- _Do this_: The lines to print start at the one containing "mid_wheel(x, y, Z0" and end at the one containing "Mi = Mu.inverted()"; print them exactly, ends included, and only them.

•••

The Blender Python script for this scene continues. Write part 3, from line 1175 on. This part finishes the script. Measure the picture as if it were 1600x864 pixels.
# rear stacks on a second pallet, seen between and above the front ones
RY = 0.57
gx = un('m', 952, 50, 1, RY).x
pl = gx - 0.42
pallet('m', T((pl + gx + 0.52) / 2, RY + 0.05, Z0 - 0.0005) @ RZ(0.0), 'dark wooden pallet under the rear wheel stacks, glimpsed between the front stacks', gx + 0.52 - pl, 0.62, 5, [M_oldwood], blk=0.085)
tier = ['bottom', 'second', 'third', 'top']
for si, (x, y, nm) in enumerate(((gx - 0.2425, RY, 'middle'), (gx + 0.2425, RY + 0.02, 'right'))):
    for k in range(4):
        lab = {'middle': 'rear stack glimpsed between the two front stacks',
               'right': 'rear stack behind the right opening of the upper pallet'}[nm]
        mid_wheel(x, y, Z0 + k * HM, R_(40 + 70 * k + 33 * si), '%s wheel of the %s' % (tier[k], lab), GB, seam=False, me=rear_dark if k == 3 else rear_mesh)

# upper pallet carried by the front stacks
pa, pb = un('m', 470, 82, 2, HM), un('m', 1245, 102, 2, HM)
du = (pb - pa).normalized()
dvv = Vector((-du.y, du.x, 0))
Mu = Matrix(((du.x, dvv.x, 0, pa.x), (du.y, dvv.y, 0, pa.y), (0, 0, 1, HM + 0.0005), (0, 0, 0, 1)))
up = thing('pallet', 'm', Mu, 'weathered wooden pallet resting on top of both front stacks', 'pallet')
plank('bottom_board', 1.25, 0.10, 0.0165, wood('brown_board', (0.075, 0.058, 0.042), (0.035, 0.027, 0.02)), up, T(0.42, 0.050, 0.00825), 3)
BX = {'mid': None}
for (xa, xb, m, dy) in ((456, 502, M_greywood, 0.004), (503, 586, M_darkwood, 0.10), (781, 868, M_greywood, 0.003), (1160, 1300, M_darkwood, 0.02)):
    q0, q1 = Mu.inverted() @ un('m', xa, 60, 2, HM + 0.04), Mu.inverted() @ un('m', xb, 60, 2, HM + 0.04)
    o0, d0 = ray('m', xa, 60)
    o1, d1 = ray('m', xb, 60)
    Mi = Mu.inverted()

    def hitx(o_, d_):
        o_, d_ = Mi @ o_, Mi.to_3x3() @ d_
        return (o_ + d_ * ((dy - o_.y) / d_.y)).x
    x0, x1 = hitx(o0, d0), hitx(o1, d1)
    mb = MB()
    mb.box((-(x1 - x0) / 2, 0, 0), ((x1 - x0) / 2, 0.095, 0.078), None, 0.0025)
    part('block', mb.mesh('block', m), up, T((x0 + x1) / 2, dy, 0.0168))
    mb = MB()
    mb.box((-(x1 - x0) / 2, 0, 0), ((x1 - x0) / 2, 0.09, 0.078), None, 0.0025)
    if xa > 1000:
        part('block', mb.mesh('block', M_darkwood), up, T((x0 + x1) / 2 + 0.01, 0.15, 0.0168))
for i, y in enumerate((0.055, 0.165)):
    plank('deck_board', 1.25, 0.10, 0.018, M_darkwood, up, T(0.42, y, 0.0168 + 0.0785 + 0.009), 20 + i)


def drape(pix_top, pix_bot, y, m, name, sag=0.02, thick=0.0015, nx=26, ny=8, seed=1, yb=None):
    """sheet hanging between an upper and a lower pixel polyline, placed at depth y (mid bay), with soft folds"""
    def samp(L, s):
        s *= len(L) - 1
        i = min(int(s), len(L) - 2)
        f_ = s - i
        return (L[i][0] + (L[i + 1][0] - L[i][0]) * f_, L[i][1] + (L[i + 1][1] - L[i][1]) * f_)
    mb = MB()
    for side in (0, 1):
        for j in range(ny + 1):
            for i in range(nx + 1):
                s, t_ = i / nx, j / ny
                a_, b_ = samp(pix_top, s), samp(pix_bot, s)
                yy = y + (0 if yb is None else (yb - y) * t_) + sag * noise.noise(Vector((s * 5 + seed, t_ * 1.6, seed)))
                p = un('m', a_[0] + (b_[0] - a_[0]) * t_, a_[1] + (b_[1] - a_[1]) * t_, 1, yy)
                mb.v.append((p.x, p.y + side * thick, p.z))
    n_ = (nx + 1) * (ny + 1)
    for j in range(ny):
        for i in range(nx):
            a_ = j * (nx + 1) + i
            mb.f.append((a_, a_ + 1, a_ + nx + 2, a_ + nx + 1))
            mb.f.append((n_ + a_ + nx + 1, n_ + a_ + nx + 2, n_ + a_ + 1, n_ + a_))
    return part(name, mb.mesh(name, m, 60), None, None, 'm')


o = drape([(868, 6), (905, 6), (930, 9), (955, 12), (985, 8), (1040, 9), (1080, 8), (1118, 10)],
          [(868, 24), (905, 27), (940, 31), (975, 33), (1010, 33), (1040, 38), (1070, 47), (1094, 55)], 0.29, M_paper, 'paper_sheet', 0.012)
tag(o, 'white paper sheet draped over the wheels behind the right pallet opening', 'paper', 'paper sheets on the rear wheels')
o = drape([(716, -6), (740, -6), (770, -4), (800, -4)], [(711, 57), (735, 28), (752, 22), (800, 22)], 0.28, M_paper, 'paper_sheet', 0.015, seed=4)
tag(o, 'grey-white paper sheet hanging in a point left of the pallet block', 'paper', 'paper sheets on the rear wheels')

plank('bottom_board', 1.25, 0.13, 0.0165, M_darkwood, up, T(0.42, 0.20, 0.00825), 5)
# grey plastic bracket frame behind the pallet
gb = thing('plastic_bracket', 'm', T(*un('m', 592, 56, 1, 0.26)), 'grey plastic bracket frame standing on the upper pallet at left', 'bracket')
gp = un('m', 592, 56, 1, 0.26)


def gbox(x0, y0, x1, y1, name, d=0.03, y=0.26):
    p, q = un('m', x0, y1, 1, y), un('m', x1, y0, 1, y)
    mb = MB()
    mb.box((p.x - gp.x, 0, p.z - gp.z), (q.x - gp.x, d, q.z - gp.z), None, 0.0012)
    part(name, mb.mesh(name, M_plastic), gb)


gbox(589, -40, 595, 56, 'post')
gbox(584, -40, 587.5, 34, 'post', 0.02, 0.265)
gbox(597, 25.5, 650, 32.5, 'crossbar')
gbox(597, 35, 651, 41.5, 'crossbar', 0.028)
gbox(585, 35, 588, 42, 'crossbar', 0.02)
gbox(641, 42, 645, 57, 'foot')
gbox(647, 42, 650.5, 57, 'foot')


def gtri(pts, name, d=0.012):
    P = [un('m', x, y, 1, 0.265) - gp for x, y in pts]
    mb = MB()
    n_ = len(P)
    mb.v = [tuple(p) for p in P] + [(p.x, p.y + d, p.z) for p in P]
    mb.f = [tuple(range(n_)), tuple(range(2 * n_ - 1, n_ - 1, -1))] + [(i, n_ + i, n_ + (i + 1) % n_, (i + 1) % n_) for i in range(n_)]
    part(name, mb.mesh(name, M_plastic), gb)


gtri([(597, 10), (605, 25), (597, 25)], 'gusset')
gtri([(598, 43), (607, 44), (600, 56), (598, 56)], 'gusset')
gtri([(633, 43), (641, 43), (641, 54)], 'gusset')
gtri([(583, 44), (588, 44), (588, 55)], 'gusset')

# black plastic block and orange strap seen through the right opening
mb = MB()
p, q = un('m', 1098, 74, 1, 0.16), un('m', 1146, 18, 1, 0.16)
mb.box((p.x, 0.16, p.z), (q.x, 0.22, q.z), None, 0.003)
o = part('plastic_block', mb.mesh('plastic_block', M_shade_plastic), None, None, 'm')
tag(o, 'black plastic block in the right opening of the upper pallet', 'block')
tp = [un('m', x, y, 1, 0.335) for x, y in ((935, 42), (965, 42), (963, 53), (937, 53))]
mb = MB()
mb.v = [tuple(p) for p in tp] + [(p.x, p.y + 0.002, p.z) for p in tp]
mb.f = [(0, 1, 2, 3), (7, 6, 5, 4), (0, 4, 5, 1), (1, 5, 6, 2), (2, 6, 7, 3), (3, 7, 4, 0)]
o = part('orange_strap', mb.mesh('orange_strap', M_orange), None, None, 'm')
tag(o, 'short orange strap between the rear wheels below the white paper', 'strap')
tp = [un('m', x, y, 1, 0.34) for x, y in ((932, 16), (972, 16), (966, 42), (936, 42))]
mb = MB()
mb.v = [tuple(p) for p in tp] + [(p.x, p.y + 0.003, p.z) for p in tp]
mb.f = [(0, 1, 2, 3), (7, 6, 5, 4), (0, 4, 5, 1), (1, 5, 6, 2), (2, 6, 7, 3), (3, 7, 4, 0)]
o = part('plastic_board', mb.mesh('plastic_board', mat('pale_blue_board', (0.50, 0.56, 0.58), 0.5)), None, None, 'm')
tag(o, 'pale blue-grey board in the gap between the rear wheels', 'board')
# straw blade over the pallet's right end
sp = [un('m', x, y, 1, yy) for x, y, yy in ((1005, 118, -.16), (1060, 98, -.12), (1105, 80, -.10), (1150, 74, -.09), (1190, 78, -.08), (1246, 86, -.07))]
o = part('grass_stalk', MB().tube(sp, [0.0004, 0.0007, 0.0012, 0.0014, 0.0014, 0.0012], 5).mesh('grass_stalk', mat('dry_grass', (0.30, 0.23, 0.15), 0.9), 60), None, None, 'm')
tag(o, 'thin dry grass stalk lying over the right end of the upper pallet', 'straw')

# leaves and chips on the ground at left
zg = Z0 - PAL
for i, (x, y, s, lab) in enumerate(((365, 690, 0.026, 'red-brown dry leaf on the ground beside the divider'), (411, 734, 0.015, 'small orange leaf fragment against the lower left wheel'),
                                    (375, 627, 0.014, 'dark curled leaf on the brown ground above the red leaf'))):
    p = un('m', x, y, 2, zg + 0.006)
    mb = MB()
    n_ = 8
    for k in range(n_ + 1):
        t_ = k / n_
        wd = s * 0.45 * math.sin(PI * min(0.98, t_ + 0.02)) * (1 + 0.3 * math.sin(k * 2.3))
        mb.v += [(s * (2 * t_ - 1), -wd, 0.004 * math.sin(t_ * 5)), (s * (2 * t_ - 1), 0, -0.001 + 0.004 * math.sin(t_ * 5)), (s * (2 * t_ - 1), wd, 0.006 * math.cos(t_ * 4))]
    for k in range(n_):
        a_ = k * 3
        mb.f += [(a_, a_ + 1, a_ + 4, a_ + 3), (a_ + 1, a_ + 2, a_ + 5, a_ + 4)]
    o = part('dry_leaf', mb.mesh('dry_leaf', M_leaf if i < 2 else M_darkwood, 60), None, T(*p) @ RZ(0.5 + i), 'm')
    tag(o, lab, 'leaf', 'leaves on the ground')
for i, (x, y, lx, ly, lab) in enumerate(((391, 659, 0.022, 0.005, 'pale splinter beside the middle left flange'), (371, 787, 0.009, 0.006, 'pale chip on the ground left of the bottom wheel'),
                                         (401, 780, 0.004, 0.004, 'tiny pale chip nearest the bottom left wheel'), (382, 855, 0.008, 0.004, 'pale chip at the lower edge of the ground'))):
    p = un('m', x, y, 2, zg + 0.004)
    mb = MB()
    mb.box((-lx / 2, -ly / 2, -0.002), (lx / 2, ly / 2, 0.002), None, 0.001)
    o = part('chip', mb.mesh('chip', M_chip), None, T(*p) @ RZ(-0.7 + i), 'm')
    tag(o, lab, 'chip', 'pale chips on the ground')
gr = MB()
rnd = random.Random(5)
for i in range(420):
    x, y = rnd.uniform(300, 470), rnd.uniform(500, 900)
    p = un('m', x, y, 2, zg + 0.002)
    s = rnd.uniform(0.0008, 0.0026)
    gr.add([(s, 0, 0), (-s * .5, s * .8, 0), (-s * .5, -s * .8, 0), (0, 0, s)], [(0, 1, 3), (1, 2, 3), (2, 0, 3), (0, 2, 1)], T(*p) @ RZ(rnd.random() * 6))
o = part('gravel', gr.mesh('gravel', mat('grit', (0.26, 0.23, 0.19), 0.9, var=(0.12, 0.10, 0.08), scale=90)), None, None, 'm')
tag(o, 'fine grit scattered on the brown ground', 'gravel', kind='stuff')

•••

- _Reply to the task_:
        mid_wheel(x, y, Z0 + k * HM, R_(40 + 70 * k + 33 * si), '%s wheel of the %s' % (tier[k], lab), GB, seam=False, me=rear_dark if k == 3 else rear_mesh)

# upper pallet carried by the front stacks
pa, pb = un('m', 470, 82, 2, HM), un('m', 1245, 102, 2, HM)
du = (pb - pa).normalized()
dvv = Vector((-du.y, du.x, 0))
Mu = Matrix(((du.x, dvv.x, 0, pa.x), (du.y, dvv.y, 0, pa.y), (0, 0, 1, HM + 0.0005), (0, 0, 0, 1)))
up = thing('pallet', 'm', Mu, 'weathered wooden pallet resting on top of both front stacks', 'pallet')
plank('bottom_board', 1.25, 0.10, 0.0165, wood('brown_board', (0.075, 0.058, 0.042), (0.035, 0.027, 0.02)), up, T(0.42, 0.050, 0.00825), 3)
BX = {'mid': None}
for (xa, xb, m, dy) in ((456, 502, M_greywood, 0.004), (503, 586, M_darkwood, 0.10), (781, 868, M_greywood, 0.003), (1160, 1300, M_darkwood, 0.02)):
    q0, q1 = Mu.inverted() @ un('m', xa, 60, 2, HM + 0.04), Mu.inverted() @ un('m', xb, 60, 2, HM + 0.04)
    o0, d0 = ray('m', xa, 60)
    o1, d1 = ray('m', xb, 60)
    Mi = Mu.inverted()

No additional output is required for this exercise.